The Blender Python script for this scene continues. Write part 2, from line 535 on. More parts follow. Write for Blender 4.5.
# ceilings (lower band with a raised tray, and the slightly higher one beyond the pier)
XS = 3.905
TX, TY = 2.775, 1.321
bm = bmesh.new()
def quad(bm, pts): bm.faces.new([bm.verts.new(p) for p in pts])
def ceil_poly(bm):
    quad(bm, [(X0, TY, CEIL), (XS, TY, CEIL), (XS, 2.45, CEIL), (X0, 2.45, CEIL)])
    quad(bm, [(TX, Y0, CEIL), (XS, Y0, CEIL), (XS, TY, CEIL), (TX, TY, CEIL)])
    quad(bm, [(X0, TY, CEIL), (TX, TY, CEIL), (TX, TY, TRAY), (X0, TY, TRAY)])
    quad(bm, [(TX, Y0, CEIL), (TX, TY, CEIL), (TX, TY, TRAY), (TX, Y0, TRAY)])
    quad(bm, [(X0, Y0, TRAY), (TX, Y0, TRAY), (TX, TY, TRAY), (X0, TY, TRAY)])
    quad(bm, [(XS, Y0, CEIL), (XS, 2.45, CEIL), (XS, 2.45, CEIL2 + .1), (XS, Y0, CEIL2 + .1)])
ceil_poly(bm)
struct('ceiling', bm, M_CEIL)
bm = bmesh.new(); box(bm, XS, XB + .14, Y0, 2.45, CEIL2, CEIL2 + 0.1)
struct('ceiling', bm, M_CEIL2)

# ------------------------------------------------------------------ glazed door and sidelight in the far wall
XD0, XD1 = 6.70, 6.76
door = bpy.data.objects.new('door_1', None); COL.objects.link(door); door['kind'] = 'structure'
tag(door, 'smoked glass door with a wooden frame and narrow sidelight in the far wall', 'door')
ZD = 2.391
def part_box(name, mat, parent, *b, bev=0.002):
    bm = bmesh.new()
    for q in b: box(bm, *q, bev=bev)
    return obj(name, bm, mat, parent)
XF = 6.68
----
Work to complete:
Reproduce the full listing above, character for character.

Task answer:
The Blender Python script for this scene continues. Write part 2, from line 535 on. More parts follow. Write for Blender 4.5.
# ceilings (lower band with a raised tray, and the slightly higher one beyond the pier)
XS = 3.905
TX, TY = 2.775, 1.321
bm = bmesh.new()
def quad(bm, pts): bm.faces.new([bm.verts.new(p) for p in pts])
def ceil_poly(bm):
    quad(bm, [(X0, TY, CEIL), (XS, TY, CEIL), (XS, 2.45, CEIL), (X0, 2.45, CEIL)])
    quad(bm, [(TX, Y0, CEIL), (XS, Y0, CEIL), (XS, TY, CEIL), (TX, TY, CEIL)])
    quad(bm, [(X0, TY, CEIL), (TX, TY, CEIL), (TX, TY, TRAY), (X0, TY, TRAY)])
    quad(bm, [(TX, Y0, CEIL), (TX, TY, CEIL), (TX, TY, TRAY), (TX, Y0, TRAY)])
    quad(bm, [(X0, Y0, TRAY), (TX, Y0, TRAY), (TX, TY, TRAY), (X0, TY, TRAY)])
    quad(bm, [(XS, Y0, CEIL), (XS, 2.45, CEIL), (XS, 2.45, CEIL2 + .1), (XS, Y0, CEIL2 + .1)])
ceil_poly(bm)
struct('ceiling', bm, M_CEIL)
bm = bmesh.new(); box(bm, XS, XB + .14, Y0, 2.45, CEIL2, CEIL2 + 0.1)
struct('ceiling', bm, M_CEIL2)

# ------------------------------------------------------------------ glazed door and sidelight in the far wall
XD0, XD1 = 6.70, 6.76
door = bpy.data.objects.new('door_1', None); COL.objects.link(door); door['kind'] = 'structure'
tag(door, 'smoked glass door with a wooden frame and narrow sidelight in the far wall', 'door')
ZD = 2.391
def part_box(name, mat, parent, *b, bev=0.002):
    bm = bmesh.new()
    for q in b: box(bm, *q, bev=bev)
    return obj(name, bm, mat, parent)
XF = 6.68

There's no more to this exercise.